リビングルームに、日々の生活に影響があるほどの大規模なスピーカーシステムをデンと構えている、いちばんの理由は「低音」再生だ。フランク永井は低音の魅力。低音追求はオーディオの醍醐味のひとつである。心地よい室内楽やソロ楽器の演奏などを聴く分には、小型のメーカー製スピーカーで実に妙なる音色の製品はたくさんある。だが、クラシックのティンパニーや大太鼓、ジャズのベースやバスドラムスなど、低音楽器を充分に再生するとなると、どんなに高性能な小型スピーカーにも限界がある。
オーディオを始めたときの最初に使ったスピーカーは、コーラルの16センチをヒノオーディオの既製品バスレフボックスに収めたもの。その後、フォスター(現フォステクス)の10センチスピーカーとか、三菱P-610とか、小口径のシングルコーンスピーカーをいろいろ使ったあと、大学時代にいきなりALTECの 416-8A 38センチ大口径ウーハーを導入した。(左写真の右に置かれたスピーカー)
中音は手持ちのシングルコーン、高音は日立のホーン型といういい加減な組み合わせで、LCネットワーク構成のスリーウエイ。写真が残っていないのが残念だが、416-8A を収めるため、両サイドにバスレフスリットがついた「音研製作」のボックスをデッドコピーした巨大なボックスを、無謀にも自宅の部屋で製作した。おがくずやとの粉にまみれて、しばらくは木工所で寝泊まりしているみたいな状態だった。
その後、音研製作純正のボックスを仕入れて、中高音も音研のSC-500WOOD/OS-5000Tホーンスピーカーにした。だが38センチウーハーを使っているからといって、すばらしい低音が再生できるわけではなく、低音の不感症的欲求不満はつのるばかりであった。

今から15年ほど前、416-8Aに限界を感じてウーハーの変更を計画した。たどりついたのがオーディオノートの2001Wウーハーだった。当時のオーディオノートの試聴室まで行って聴いた音はなかなかのもので、即仕入れることにした。(写真一枚目の左、二枚目の手前のバカでかい磁気回路のスピーカー)
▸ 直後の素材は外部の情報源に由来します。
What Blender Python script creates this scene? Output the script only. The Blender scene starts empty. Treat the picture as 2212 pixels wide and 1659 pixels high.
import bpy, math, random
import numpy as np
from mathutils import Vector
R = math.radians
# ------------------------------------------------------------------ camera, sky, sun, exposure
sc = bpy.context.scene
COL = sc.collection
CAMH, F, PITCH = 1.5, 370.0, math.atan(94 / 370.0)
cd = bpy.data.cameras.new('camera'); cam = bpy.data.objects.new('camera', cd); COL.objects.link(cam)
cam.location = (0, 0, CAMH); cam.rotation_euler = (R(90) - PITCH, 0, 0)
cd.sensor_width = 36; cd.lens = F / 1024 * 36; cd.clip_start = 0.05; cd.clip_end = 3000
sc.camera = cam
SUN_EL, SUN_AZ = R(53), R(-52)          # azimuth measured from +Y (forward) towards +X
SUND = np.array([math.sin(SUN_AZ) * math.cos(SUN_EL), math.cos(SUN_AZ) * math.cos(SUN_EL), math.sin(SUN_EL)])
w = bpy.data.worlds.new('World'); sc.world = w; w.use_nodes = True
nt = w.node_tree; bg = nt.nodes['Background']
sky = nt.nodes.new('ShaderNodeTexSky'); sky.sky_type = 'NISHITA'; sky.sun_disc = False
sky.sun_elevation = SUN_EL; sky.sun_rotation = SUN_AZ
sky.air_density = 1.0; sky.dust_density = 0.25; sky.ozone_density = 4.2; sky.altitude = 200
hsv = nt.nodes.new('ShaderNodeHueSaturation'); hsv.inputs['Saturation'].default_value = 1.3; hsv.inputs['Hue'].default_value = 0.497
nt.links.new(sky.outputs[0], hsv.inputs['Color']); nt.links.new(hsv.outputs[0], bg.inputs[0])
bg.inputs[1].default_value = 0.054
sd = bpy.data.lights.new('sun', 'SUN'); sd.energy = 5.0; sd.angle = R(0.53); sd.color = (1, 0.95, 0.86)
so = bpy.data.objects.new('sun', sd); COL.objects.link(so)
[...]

その後、この 2001-38Wを特注のピアノフィニッシュの密閉ボックス(写真3枚目)に収め、コラム「イコライズエクスタシー」で紹介している、メジャグランの「音創夢」を使って低音をイコライズすることで、それなりに満足のいく低音を得られるようになった。密閉ボックスから出る質のよい低音を聴くと、バスレフボックスがつくる低音は「偽音」だと分かる。楽器の低音ではなく、低い振動音だ。このオーディオノートのウーハーユニット2001-38Wは、使いこなせないという定評?があったのだが、なんとか実力を出せていると思う。低音エクスタシーを味わうのは、なみたいていのことではないのだ。だからこそ、質の高い低音が出たときのエクスタシーは、他の行為では得られない豊かなものだ。ちなみに、大規模な平面バッフルから発せられる低音は、箱の収めたスピーカーから出る重い音とは違う、開放的な低音が出るそうだ。たぶん平面バッフルの低音が、いちばん楽器の低音に近いのだろう。まだ経験したことがない、未知なるエクスタシーだ。
この2001-38W を仕入れたオーディオノートの試聴室で、オーディオコンサルタントという肩書きの、大重善忠氏という方と知り合った。この方とのつき合いから、さらなるオーディオの深遠な快感を味わうことになるのである。